Given material >>
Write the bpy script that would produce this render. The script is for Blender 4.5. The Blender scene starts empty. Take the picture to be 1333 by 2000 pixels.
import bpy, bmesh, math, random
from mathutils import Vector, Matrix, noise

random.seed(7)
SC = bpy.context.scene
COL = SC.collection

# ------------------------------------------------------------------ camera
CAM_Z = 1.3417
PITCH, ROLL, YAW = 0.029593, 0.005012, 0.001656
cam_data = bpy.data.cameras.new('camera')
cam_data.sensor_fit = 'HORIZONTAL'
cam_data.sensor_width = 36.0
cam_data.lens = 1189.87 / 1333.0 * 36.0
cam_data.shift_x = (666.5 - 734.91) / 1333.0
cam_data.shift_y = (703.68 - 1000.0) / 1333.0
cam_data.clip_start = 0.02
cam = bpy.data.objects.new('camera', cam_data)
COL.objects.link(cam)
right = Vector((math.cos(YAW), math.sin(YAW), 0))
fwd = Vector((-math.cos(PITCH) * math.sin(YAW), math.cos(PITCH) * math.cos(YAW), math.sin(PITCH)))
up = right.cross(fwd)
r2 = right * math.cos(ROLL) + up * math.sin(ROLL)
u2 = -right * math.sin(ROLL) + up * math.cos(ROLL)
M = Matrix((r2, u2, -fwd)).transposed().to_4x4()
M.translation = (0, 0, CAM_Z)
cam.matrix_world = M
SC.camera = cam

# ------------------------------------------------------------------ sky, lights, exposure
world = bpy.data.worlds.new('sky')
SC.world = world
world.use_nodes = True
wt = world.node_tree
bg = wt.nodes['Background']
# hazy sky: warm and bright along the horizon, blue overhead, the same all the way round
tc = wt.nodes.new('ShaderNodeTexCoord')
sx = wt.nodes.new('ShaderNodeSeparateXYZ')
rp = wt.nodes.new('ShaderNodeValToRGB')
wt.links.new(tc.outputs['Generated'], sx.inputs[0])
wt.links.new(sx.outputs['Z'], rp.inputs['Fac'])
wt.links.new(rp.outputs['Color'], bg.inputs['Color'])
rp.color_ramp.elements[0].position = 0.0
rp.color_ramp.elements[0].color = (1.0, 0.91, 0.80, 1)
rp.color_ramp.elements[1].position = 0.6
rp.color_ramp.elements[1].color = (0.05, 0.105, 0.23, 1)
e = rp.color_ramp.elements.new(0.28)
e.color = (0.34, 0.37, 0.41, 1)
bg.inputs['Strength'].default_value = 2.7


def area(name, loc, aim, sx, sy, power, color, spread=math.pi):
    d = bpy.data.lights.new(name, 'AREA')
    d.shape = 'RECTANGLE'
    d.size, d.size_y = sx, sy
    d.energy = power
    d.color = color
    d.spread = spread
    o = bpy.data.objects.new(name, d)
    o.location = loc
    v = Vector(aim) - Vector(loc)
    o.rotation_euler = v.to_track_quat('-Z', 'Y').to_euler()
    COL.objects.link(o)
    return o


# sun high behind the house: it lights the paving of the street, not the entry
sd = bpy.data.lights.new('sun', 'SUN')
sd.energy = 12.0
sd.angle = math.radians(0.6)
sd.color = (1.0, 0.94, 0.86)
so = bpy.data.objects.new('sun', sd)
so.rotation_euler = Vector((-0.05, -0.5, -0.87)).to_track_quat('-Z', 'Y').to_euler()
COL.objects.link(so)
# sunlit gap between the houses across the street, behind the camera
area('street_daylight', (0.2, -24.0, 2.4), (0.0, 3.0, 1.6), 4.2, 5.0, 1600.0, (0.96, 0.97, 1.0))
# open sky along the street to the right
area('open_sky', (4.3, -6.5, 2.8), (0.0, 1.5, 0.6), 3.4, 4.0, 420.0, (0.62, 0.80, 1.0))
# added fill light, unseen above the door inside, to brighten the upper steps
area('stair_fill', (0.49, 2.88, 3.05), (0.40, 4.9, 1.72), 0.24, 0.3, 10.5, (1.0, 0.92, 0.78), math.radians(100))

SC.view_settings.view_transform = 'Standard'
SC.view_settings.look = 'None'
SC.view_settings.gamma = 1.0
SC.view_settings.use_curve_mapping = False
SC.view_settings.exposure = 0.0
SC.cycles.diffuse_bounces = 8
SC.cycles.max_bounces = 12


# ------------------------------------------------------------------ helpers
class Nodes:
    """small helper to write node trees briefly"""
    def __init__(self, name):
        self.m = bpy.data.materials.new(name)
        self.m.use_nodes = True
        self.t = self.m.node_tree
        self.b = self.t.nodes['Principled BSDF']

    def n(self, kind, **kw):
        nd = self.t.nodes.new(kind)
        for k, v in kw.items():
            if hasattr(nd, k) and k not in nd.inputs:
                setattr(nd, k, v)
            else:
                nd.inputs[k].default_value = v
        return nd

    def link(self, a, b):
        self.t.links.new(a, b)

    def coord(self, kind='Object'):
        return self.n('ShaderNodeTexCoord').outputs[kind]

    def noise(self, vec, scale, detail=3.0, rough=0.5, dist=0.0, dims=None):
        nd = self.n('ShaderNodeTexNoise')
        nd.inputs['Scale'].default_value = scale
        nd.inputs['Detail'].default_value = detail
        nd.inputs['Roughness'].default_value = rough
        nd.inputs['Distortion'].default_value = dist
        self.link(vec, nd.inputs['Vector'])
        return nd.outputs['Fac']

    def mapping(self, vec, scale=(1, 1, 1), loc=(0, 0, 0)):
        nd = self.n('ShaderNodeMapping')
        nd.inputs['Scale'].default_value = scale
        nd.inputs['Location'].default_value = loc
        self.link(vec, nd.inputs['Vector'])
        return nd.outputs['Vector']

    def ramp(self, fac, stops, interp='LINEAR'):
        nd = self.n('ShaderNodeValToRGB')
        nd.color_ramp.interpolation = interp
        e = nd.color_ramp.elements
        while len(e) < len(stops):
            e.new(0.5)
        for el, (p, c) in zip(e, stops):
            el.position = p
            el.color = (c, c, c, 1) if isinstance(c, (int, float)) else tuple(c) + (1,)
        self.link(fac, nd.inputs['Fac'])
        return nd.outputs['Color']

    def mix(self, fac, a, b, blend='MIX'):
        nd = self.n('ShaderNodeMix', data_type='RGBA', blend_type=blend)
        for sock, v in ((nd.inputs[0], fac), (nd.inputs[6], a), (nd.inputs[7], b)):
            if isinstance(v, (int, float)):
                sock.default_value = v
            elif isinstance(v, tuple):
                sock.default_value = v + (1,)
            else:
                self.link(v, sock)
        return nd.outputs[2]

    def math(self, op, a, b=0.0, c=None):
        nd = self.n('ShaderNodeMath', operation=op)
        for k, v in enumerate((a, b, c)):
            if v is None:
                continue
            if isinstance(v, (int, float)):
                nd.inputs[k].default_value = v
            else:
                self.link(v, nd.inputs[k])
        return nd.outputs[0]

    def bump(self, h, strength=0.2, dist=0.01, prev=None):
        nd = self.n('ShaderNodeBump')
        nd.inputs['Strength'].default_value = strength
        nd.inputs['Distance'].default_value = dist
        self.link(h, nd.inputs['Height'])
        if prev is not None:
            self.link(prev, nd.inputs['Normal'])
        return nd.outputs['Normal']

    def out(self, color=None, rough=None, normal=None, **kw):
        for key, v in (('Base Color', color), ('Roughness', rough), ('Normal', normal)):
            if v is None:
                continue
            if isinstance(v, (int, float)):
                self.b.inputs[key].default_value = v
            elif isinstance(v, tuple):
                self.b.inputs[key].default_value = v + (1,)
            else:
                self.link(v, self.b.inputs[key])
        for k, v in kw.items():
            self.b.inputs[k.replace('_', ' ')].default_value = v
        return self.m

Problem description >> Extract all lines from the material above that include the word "scene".

Worked solution >>
Write the bpy script that would produce this render. The script is for Blender 4.5. The Blender scene starts empty. Take the picture to be 1333 by 2000 pixels.
SC = bpy.context.scene